Ты не присутствовал при наших беседах, просто оставлял для него деньги и огромное количество бутылок после наших посиделок в мастерской. Ты меня спрашивал: «О чем вы с дядей Ваней беседуете?». Я говорю: «Ну как, мы очень хорошо беседуем, в основном о произрастании огурца». «Какого огурца?» «Ну дядя Ваня проклинает Мичурина все время, потому что он изначально деревенский житель был. Он очень часто возвращался к теме Мичурина, говорил: „Вот только испортили огород, сад испортили, огурец неправильный растет“». Потом он презирал дачу: «Что это вы все на дачу ездите? Как можно, вам же там жопу продует!». Он имел в виду, что там уборная должна быть дощатая, в общем, он слов не стеснялся. Меня он называл «евреечка с верхнего этажа», это мне уже соседи говорили. «Евреечка, но хорошая». Ах, бедный дядя Ваня, Иван Герасимович Иванников, так мы с ним дружили, он часто приходил, забирал бутылки, выкидывал мусор, а однажды мы с ним сидим и опять говорим про Мичурина, еще что-то он там рассказывает, что у него с нижнего этажа тоже есть еврейская женщина и она на него бросает какие-то взгляды.
Вот это он мне так рассказывает, и в это время врывается Павел Григорьевич с палкой. Врывается, и они знакомятся. Павел Григорьевич был старше дяди Вани намного, здоровается, протягивает руку, говорит: «Павел». Дядя Ваня протягивает руку, говорит: «Иван». Они начинают разговаривать.

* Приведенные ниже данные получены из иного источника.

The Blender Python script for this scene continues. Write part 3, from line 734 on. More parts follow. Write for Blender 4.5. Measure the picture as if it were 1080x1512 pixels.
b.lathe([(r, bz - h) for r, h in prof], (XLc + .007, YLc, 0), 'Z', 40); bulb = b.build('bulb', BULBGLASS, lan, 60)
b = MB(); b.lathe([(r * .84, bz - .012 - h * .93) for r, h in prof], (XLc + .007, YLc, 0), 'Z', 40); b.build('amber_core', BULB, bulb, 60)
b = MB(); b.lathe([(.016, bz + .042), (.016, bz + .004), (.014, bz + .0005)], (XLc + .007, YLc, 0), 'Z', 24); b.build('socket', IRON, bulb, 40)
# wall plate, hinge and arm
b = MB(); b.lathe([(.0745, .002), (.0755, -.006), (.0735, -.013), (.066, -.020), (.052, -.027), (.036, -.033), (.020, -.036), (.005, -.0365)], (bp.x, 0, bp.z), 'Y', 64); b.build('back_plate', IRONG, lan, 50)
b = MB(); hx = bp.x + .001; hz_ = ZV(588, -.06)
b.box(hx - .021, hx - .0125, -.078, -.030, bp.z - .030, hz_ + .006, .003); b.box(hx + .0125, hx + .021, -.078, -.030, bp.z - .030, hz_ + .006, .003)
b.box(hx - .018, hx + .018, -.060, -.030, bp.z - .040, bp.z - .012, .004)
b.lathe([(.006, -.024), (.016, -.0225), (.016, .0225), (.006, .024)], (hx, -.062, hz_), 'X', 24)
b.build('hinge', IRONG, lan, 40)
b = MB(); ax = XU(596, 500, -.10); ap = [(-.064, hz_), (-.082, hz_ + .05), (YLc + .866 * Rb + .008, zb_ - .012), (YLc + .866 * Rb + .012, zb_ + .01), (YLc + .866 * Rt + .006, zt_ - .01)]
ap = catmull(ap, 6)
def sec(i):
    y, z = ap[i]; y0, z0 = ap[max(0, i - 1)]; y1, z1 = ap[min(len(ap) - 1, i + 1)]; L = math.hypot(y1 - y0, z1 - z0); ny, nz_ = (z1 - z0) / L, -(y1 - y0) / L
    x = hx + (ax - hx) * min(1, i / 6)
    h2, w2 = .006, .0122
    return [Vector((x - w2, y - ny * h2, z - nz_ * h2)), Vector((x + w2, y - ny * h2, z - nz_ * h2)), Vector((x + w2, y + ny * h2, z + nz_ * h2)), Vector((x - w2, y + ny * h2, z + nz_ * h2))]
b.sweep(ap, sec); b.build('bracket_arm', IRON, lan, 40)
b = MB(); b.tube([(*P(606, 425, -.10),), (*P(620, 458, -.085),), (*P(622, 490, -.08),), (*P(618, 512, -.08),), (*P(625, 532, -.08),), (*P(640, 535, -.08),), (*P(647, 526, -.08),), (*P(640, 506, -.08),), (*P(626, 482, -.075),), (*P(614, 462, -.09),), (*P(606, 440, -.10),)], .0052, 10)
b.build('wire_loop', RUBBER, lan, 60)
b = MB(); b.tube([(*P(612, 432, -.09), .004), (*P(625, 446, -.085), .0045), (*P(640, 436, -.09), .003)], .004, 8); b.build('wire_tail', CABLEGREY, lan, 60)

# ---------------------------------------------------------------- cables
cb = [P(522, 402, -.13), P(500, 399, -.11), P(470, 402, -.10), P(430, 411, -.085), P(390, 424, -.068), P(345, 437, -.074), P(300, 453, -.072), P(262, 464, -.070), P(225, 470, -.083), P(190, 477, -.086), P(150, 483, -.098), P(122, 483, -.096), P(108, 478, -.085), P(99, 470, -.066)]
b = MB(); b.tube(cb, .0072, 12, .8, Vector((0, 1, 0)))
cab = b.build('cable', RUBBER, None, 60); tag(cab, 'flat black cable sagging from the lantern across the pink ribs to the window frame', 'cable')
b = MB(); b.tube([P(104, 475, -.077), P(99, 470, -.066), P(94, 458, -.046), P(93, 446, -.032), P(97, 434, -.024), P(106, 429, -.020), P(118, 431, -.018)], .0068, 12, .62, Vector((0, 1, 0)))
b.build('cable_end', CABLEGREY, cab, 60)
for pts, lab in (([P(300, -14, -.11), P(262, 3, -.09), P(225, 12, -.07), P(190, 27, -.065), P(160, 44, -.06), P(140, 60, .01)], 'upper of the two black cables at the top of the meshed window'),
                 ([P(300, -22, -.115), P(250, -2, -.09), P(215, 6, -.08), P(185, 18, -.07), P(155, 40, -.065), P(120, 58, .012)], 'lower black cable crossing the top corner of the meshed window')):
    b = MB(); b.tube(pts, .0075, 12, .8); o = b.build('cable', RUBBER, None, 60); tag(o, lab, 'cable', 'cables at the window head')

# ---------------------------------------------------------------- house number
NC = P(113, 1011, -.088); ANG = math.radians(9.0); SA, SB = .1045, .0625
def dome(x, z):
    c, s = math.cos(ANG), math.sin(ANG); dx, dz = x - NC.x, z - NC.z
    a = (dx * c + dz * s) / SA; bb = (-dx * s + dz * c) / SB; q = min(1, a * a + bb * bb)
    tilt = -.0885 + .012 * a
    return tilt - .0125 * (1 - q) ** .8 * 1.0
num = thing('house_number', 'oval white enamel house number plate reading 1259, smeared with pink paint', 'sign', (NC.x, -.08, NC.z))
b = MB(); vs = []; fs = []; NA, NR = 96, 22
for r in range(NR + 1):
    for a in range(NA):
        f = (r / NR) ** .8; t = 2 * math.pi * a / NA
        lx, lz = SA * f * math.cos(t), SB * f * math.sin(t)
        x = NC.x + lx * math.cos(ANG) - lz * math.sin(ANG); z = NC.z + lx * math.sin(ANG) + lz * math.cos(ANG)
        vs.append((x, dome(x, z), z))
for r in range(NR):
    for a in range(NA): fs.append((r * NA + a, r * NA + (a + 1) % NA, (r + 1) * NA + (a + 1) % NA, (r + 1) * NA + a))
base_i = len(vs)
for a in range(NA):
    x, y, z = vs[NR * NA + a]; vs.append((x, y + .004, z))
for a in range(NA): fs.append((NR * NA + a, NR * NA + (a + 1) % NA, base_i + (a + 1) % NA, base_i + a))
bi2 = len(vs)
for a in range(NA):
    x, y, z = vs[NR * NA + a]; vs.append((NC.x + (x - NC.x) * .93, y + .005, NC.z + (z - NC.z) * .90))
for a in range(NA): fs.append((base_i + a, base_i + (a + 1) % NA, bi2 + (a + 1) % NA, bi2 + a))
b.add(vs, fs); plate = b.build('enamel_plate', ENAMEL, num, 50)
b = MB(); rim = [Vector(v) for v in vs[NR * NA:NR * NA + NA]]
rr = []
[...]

Павел Григорьевич спрашивает: «Иван, тебе сколько лет?». Дядя Ваня отвечает, что семьдесят с чем-то. «Иван, а ты можешь сказать, у тебя баба есть?» Дядя Ваня оскорбленно отвечает: «Зачем мне баба? У меня жена есть!». Павел Григорьевич вздыхает: «А моя жена умерла». Так они беседуют, беседа долго продолжается, по рюмочке выпивают, и потом вдруг Павел Григорьевич о чем-то заспорил с дядей Ваней, рассердился и спрашивает у меня: «Слушай, а кем тебе приходится этот человек, Иван?». Я говорю: «Павел Григорьевич, этот человек мне приходится водопроводчиком этого дома». Павел Григорьевич опускается на колено и целует ему руку. Видимо, до этого он думал, что это лауреат Нобелевской премии. Это великий случай.